I have worked out a few successive derivations of Bayes' Theorem...
$\Pr(W) = \Pr(W)$
$\Pr(W\ |\ C_1)\ =\ \frac{\Pr(C_1\ |\ W)\Pr(W)}{\Pr(C_1)}$
$\Pr(W\ |\ (C_1\ \cap\ C_2))\ =\ \frac{\Pr(C_2\ |\ (W\ \cap\ C_1))\Pr(W\ |\ C_1)}{\Pr(C_2\ |\ C_1)}$
$\Pr(W\ |\ (C_1\ \cap\ C_2\ \cap\ C_3)) = \frac{\Pr(C_3\ |\ (W\ \cap\ C_1\ \cap\ C_2))\Pr(W\ |\ (C_1\ \cap\ C_2))}{\Pr(C_3\ |\ (C_1\ \cap\ C_2))}$
I think the pattern is $\Pr(W\ |\ \bigcap\limits_{i = 1}^{n - 1} C_i)\ =\ \frac{\Pr(C_{n - 1}\ |\ (W\ \cap\ \bigcap\limits_{i = 1}^{n - 2} C_i))\Pr(W\ |\ \bigcap\limits_{i = 1}^{n - 2} C_i)}{\Pr(C_{n - 1}\ |\ \bigcap\limits_{i = 1}^{n - 2} C_i)}$. I have intuition that this should be interpretable as a recurrence relation. As far as I can tell, $\Pr(W\ |\ \bigcap\limits_{i = 1}^{n - 1} C_i)$ is playing the role of $a_n$, and $\Pr(W\ |\ \bigcap\limits_{i = 1}^{n - 2} C_i)$ is playing the role of $a_{n - 1}$. However, it is less clear what to do with the other factors. Should I leave them as probabilities, yielding $a_n =\ \frac{\Pr(C_{n - 1}\ |\ (W\ \cap\ \bigcap\limits_{i = 1}^{n - 2} C_i))}{\Pr(C_{n - 1}\ |\ \bigcap\limits_{i = 1}^{n - 2} C_i)} a_{n - 1}$, or is there some transformation I need to apply to the coefficient as well? Or should I leave everything in probability notation? The coefficient is certainly not constant in this form, yet I believe the solution should be simple (probably related to Bayesean updating formulas). How can I massage this into an analytically solvable form?
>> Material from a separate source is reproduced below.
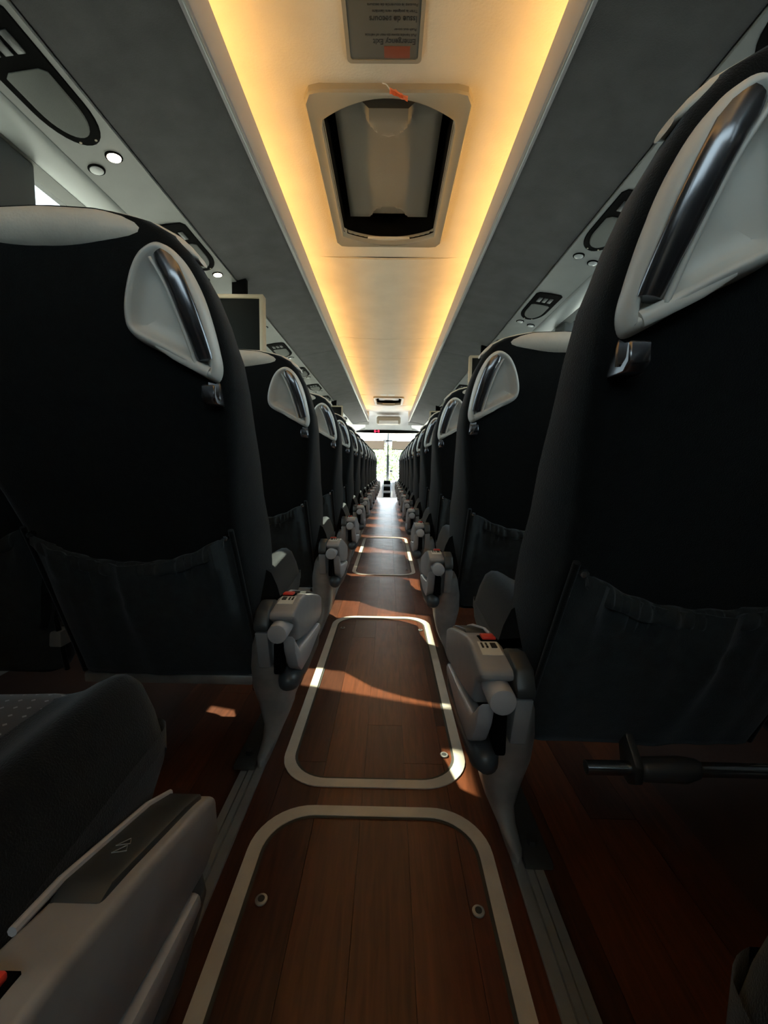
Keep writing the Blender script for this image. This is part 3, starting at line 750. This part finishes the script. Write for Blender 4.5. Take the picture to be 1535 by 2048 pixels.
    # armrest hinge bracket, pivot, housing, link, pad
    br = B('hinge_bracket', extrude_x([(-0.115, .385), (-0.10, .412), (-0.06, .420), (-0.03, .412), (-0.03, .372), (-0.115, .372)], 0.262, 0.290, 0.005), 'armdark')
    B('bracket_cover', extrude_x([(-0.108, .368), (-0.03, .368), (-0.03, .285), (-0.085, .285)], 0.262, 0.288, 0.004), 'arm', br)
    ar = B('armrest', extrude_x([(-0.100, .393), (-0.096, .405), (-0.02, .412), (0.03, .406), (0.12, .381), (0.225, .347), (0.255, .334), (0.260, .285), (0.225, .274), (0.05, .305), (-0.05, .330), (-0.064, .372)], 0.286, 0.338, 0.007, 3), 'arm')
    pv = cyl('pivot', (s*0.310, -0.122, .371), (s*0.310, -0.05, .371), 0.0195, 'armlight', t, 24, 0.004)
    BX('pivot_slot', (0.300, -0.112, .285), (0.316, -0.07, .348), 'black', pv, 0.004)
    B('lower_link', extrude_x([(-0.116, .368), (-0.092, .345), (-0.058, .316), (0.05, .298), (0.20, .278), (0.205, .258), (0.05, .250), (-0.04, .260), (-0.075, .285), (-0.102, .325)], 0.318, 0.343, 0.006, 2), 'armlight')
    V, Fc = tube([(0.320, -0.092, .258), (0.320, -0.088, .257), (0.320, -0.065, .252), (0.320, 0.03, .240), (0.323, 0.15, .246), (0.323, 0.215, .262), (0.323, 0.232, .268)], [0.004, 0.016, 0.023, 0.024, 0.024, 0.018, 0.006], 16); O('under_pad', V, Fc, 'rubber', t, 60)
    # top panel with symbol, red button, sticker
    sl_ = -0.242
    def on_top(y): return interp(y, [(-0.096, .405), (-0.02, .412), (0.03, .406), (0.12, .381), (0.225, .347), (0.255, .334)])
    pn = B('control_panel', extrude_x([(0.085, on_top(.085)+.001), (0.10, on_top(.10)+.0065), (0.21, on_top(.21)+.0065), (0.245, .344), (0.245, .333), (0.085, on_top(.085)-.004)], 0.289, 0.326, 0.003), 'armdark', ar)
    BX('panel_rim', (0.282, 0.12, 0), (0.286, 0.121, 0.001), 'armlight', pn, 0) if False else None
    V, Fc = tube([(0.2875, 0.06, on_top(.06)+.001), (0.2875, 0.10, on_top(.10)+.006), (0.2875, 0.21, on_top(.21)+.007), (0.291, 0.246, .343)], 0.0032, 8); O('panel_rim', V, Fc, 'armlight', pn)
    for q in (0, 1):
        yq = 0.135+q*0.010; xq = 0.308-0.003*q
        pts = [(xq-.004, yq-.004), (xq+.006, yq-.001), (xq+.002, yq+.007), (xq-.004, yq-.004)]
        for a, b in zip(pts, pts[1:]):
            V, Fc = tube([(a[0], a[1], on_top(a[1])+.0072), (b[0], b[1], on_top(b[1])+.0072)], 0.0004, 4); O('arrow_line', V, Fc, 'symbol', pn)
    bt = B('button_surround', extrude_x([(0.000, on_top(.000)-.002), (0.000, on_top(.000)+.002), (0.034, on_top(.034)+.002), (0.034, on_top(.034)-.002)], 0.287, 0.317, 0.001, 1), 'black', ar)
    B('release_button', extrude_x([(0.004, on_top(.004)), (0.004, on_top(.004)+.0065), (0.030, on_top(.030)+.0065), (0.030, on_top(.030))], 0.291, 0.313, 0.002, 2), 'red', bt)
    st = B('sticker', extrude_x([(-0.052, .405), (-0.052, .4100), (-0.008, .4125), (-0.008, .408)], 0.293, 0.325, 0.0), 'sticker', ar)
    for q, (xa, ya, xb, yb) in enumerate(((.297, -.030, .306, -.013), (.311, -.030, .314, -.024), (.311, -.020, .314, -.013), (.318, -.030, .321, -.013))):
        BX('sticker_print', (xa, ya, .4098), (xb, yb, .4130), 'ink', st, 0)
    # footrest
    if footrest == 'bar':
        ft = BX('footrest', (-0.21, 0.07, 0.165), (0.20, 0.115, 0.19), 'leg', t, 0.005)
        BX('footrest_cap', (0.198, 0.068, 0.150), (0.214, 0.118, 0.192), 'chrome', ft, 0.006)
    else:
        ft = cyl('footrest', (s*0.12, 0.02, .176), (s*-0.20, 0.02, .176), 0.012, 'chrome', t, 18)
        cyl('footrest_bore', (s*0.1205, 0.02, .176), (s*0.119, 0.02, .176), 0.0095, 'plate', ft, 14)
        V, Fc = tube([(0.03, .02, .174), (0.02, .022, .173), (-0.05, .024, .172), (-0.075, .022, .176), (-0.08, .02, .176)], [0.013, 0.02, 0.022, 0.016, 0.013], 14); O('footrest_sleeve', V, Fc, 'rubber', ft, 60)
        B('footrest_arm', extrude_x([(0.0, .19), (0.05, .24), (0.09, .26), (0.10, .24), (0.06, .20), (0.045, .150), (0.02, .145), (0.0, .16)], 0.03, 0.045, 0.003), 'plate', ft)
    return t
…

The Bayes' theorem says: $$\mathbb{P}(W |\bigcap_{i=1}^n C_i ) = \frac{\mathbb{P}(W \cap\bigcap_{i=1}^n C_i )}{\mathbb{P}(\bigcap_{i=1}^n C_i )} \tag{1}$$ Given the sets $(C_i)_{i\in\mathbb{N}_+} \subset \Omega$ , we define the functions $(a_n)_{n\in \mathbb N_+}$ as follows $$ \begin{align} a_n\colon \Omega & \mapsto [0,1] \hspace{5cm} \text{for }n \in \mathbb{N_+}\\[-1ex] A & \longmapsto a_n(A) :=\mathbb{P}(A |\bigcap_{i=1}^n C_i ) \end{align} $$
Then from $(1)$, we have $$\begin{align} a_n(W)&= \frac{\mathbb{P}(W \cap\bigcap_{i=1}^n C_i )}{\mathbb{P}(\bigcap_{i=1}^n C_i )}\\ &= \frac{\mathbb{P}(W\cap C_n \cap\bigcap_{i=1}^{n-1} C_i )}{\mathbb{P}(C_n \cap \bigcap_{i=1}^{n-1} C_i )} \\ &= \frac{\mathbb{P}(W\cap C_n |\bigcap_{i=1}^{n-1} C_i )\cdot\mathbb{P}( \bigcap_{i=1}^{n-1} C_i )}{\mathbb{P}(C_n |\bigcap_{i=1}^{n-1} C_i )\cdot\mathbb{P}( \bigcap_{i=1}^{n-1} C_i )} \\ &= \frac{\mathbb{P}(W\cap C_n |\bigcap_{i=1}^{n-1} C_i )}{\mathbb{P}(C_n |\bigcap_{i=1}^{n-1} C_i )} \\ \color{red}{a_n(W)}&\color{red}{= \frac{a_{n-1}(W \cap C_n)}{a_{n-1}(C_n)}} \tag{2} \end{align}$$
I think that $(2)$ is the best recurrence relation that we can have.